**What the task requires**
Please write out the material that follows, exactly as it stands.

[Start of Data provided]

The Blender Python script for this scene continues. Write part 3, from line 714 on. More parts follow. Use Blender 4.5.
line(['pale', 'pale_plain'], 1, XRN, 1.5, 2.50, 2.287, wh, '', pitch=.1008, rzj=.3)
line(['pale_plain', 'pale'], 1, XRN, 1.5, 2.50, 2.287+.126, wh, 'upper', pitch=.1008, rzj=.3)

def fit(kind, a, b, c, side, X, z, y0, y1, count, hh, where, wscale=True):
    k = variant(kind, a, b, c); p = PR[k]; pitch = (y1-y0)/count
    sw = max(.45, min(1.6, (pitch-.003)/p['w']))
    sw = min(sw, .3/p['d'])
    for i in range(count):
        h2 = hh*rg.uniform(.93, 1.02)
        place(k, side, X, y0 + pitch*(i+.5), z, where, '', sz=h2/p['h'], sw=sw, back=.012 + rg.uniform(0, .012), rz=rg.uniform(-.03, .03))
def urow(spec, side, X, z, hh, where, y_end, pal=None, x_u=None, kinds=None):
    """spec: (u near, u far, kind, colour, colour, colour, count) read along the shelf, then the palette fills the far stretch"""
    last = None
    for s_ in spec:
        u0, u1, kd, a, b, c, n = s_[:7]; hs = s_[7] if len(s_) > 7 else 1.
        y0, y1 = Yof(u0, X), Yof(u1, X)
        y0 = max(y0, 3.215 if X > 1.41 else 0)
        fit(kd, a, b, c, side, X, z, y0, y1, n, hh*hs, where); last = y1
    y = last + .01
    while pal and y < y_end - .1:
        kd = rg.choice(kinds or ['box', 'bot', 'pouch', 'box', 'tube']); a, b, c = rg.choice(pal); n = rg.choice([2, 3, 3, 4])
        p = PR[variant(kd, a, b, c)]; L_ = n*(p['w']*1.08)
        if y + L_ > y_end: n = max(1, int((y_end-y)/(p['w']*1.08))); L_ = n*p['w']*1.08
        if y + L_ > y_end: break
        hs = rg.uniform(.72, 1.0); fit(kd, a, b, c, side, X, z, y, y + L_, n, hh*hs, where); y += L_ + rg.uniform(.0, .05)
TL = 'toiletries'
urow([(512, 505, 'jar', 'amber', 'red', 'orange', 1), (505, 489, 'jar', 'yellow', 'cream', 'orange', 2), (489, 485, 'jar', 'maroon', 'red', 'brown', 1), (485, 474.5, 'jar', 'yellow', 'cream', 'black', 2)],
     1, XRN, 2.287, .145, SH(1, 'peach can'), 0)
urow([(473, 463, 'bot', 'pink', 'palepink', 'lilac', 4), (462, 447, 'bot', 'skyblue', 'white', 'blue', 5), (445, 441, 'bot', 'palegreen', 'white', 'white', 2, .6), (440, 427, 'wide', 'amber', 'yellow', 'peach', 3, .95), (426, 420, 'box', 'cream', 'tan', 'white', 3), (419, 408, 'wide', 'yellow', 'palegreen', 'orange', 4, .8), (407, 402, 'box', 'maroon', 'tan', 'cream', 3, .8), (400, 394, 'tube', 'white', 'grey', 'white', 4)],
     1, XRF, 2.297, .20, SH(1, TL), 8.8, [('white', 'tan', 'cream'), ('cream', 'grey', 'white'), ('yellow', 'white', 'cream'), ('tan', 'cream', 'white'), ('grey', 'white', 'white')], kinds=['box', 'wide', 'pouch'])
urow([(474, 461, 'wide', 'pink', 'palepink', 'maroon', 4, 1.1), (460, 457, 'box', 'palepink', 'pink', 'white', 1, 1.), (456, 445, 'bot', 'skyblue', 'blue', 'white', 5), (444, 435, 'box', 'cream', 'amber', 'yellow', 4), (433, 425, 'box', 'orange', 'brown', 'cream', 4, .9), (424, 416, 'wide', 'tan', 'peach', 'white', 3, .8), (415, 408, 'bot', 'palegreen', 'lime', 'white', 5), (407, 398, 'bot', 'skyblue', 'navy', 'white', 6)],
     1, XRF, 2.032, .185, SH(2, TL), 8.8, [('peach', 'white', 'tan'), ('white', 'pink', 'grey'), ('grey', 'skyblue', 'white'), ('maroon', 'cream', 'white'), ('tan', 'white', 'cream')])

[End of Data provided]

**Exercise output**
The Blender Python script for this scene continues. Write part 3, from line 714 on. More parts follow. Use Blender 4.5.
line(['pale', 'pale_plain'], 1, XRN, 1.5, 2.50, 2.287, wh, '', pitch=.1008, rzj=.3)
line(['pale_plain', 'pale'], 1, XRN, 1.5, 2.50, 2.287+.126, wh, 'upper', pitch=.1008, rzj=.3)

def fit(kind, a, b, c, side, X, z, y0, y1, count, hh, where, wscale=True):
    k = variant(kind, a, b, c); p = PR[k]; pitch = (y1-y0)/count
    sw = max(.45, min(1.6, (pitch-.003)/p['w']))
    sw = min(sw, .3/p['d'])
    for i in range(count):
        h2 = hh*rg.uniform(.93, 1.02)
        place(k, side, X, y0 + pitch*(i+.5), z, where, '', sz=h2/p['h'], sw=sw, back=.012 + rg.uniform(0, .012), rz=rg.uniform(-.03, .03))
def urow(spec, side, X, z, hh, where, y_end, pal=None, x_u=None, kinds=None):
    """spec: (u near, u far, kind, colour, colour, colour, count) read along the shelf, then the palette fills the far stretch"""
    last = None
    for s_ in spec:
        u0, u1, kd, a, b, c, n = s_[:7]; hs = s_[7] if len(s_) > 7 else 1.
        y0, y1 = Yof(u0, X), Yof(u1, X)
        y0 = max(y0, 3.215 if X > 1.41 else 0)
        fit(kd, a, b, c, side, X, z, y0, y1, n, hh*hs, where); last = y1
    y = last + .01
    while pal and y < y_end - .1:
        kd = rg.choice(kinds or ['box', 'bot', 'pouch', 'box', 'tube']); a, b, c = rg.choice(pal); n = rg.choice([2, 3, 3, 4])
        p = PR[variant(kd, a, b, c)]; L_ = n*(p['w']*1.08)
        if y + L_ > y_end: n = max(1, int((y_end-y)/(p['w']*1.08))); L_ = n*p['w']*1.08
        if y + L_ > y_end: break
        hs = rg.uniform(.72, 1.0); fit(kd, a, b, c, side, X, z, y, y + L_, n, hh*hs, where); y += L_ + rg.uniform(.0, .05)
TL = 'toiletries'
urow([(512, 505, 'jar', 'amber', 'red', 'orange', 1), (505, 489, 'jar', 'yellow', 'cream', 'orange', 2), (489, 485, 'jar', 'maroon', 'red', 'brown', 1), (485, 474.5, 'jar', 'yellow', 'cream', 'black', 2)],
     1, XRN, 2.287, .145, SH(1, 'peach can'), 0)
urow([(473, 463, 'bot', 'pink', 'palepink', 'lilac', 4), (462, 447, 'bot', 'skyblue', 'white', 'blue', 5), (445, 441, 'bot', 'palegreen', 'white', 'white', 2, .6), (440, 427, 'wide', 'amber', 'yellow', 'peach', 3, .95), (426, 420, 'box', 'cream', 'tan', 'white', 3), (419, 408, 'wide', 'yellow', 'palegreen', 'orange', 4, .8), (407, 402, 'box', 'maroon', 'tan', 'cream', 3, .8), (400, 394, 'tube', 'white', 'grey', 'white', 4)],
     1, XRF, 2.297, .20, SH(1, TL), 8.8, [('white', 'tan', 'cream'), ('cream', 'grey', 'white'), ('yellow', 'white', 'cream'), ('tan', 'cream', 'white'), ('grey', 'white', 'white')], kinds=['box', 'wide', 'pouch'])
urow([(474, 461, 'wide', 'pink', 'palepink', 'maroon', 4, 1.1), (460, 457, 'box', 'palepink', 'pink', 'white', 1, 1.), (456, 445, 'bot', 'skyblue', 'blue', 'white', 5), (444, 435, 'box', 'cream', 'amber', 'yellow', 4), (433, 425, 'box', 'orange', 'brown', 'cream', 4, .9), (424, 416, 'wide', 'tan', 'peach', 'white', 3, .8), (415, 408, 'bot', 'palegreen', 'lime', 'white', 5), (407, 398, 'bot', 'skyblue', 'navy', 'white', 6)],
     1, XRF, 2.032, .185, SH(2, TL), 8.8, [('peach', 'white', 'tan'), ('white', 'pink', 'grey'), ('grey', 'skyblue', 'white'), ('maroon', 'cream', 'white'), ('tan', 'white', 'cream')])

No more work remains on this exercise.